*** Collected material ***

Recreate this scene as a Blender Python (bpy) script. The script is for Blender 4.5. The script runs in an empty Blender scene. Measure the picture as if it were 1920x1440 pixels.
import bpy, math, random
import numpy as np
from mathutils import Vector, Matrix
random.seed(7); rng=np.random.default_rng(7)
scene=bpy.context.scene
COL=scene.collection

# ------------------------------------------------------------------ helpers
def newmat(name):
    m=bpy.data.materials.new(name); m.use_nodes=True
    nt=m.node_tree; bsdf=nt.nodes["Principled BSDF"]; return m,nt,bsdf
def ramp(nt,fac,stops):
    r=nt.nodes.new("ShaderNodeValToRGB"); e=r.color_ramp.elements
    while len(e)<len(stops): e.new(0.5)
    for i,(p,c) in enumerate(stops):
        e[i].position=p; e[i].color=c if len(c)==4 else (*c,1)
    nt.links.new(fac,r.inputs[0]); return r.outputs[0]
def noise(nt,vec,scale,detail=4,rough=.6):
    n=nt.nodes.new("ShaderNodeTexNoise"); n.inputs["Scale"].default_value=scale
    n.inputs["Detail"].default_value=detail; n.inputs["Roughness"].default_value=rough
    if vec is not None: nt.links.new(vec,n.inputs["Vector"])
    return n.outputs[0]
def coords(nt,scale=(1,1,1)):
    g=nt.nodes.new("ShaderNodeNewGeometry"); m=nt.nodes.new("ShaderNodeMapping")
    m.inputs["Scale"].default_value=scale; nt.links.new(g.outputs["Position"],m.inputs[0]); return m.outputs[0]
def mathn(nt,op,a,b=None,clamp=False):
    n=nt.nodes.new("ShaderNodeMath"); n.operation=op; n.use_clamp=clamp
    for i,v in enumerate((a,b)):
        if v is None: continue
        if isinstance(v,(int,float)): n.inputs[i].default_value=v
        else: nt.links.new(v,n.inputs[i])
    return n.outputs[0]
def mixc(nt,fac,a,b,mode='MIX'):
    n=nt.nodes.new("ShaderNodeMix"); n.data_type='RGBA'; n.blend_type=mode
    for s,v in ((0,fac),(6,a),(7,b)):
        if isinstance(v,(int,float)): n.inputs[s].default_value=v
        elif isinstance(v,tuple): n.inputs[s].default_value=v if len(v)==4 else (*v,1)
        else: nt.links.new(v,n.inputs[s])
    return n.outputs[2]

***

§ **What you will do**:
Extract all of the data shown above and repeat it verbatim.

§ **Answer to the problem**:
Recreate this scene as a Blender Python (bpy) script. The script is for Blender 4.5. The script runs in an empty Blender scene. Measure the picture as if it were 1920x1440 pixels.
import bpy, math, random
import numpy as np
from mathutils import Vector, Matrix
random.seed(7); rng=np.random.default_rng(7)
scene=bpy.context.scene
COL=scene.collection

# ------------------------------------------------------------------ helpers
def newmat(name):
    m=bpy.data.materials.new(name); m.use_nodes=True
    nt=m.node_tree; bsdf=nt.nodes["Principled BSDF"]; return m,nt,bsdf
def ramp(nt,fac,stops):
    r=nt.nodes.new("ShaderNodeValToRGB"); e=r.color_ramp.elements
    while len(e)<len(stops): e.new(0.5)
    for i,(p,c) in enumerate(stops):
        e[i].position=p; e[i].color=c if len(c)==4 else (*c,1)
    nt.links.new(fac,r.inputs[0]); return r.outputs[0]
def noise(nt,vec,scale,detail=4,rough=.6):
    n=nt.nodes.new("ShaderNodeTexNoise"); n.inputs["Scale"].default_value=scale
    n.inputs["Detail"].default_value=detail; n.inputs["Roughness"].default_value=rough
    if vec is not None: nt.links.new(vec,n.inputs["Vector"])
    return n.outputs[0]
def coords(nt,scale=(1,1,1)):
    g=nt.nodes.new("ShaderNodeNewGeometry"); m=nt.nodes.new("ShaderNodeMapping")
    m.inputs["Scale"].default_value=scale; nt.links.new(g.outputs["Position"],m.inputs[0]); return m.outputs[0]
def mathn(nt,op,a,b=None,clamp=False):
    n=nt.nodes.new("ShaderNodeMath"); n.operation=op; n.use_clamp=clamp
    for i,v in enumerate((a,b)):
        if v is None: continue
        if isinstance(v,(int,float)): n.inputs[i].default_value=v
        else: nt.links.new(v,n.inputs[i])
    return n.outputs[0]
def mixc(nt,fac,a,b,mode='MIX'):
    n=nt.nodes.new("ShaderNodeMix"); n.data_type='RGBA'; n.blend_type=mode
    for s,v in ((0,fac),(6,a),(7,b)):
        if isinstance(v,(int,float)): n.inputs[s].default_value=v
        elif isinstance(v,tuple): n.inputs[s].default_value=v if len(v)==4 else (*v,1)
        else: nt.links.new(v,n.inputs[s])
    return n.outputs[2]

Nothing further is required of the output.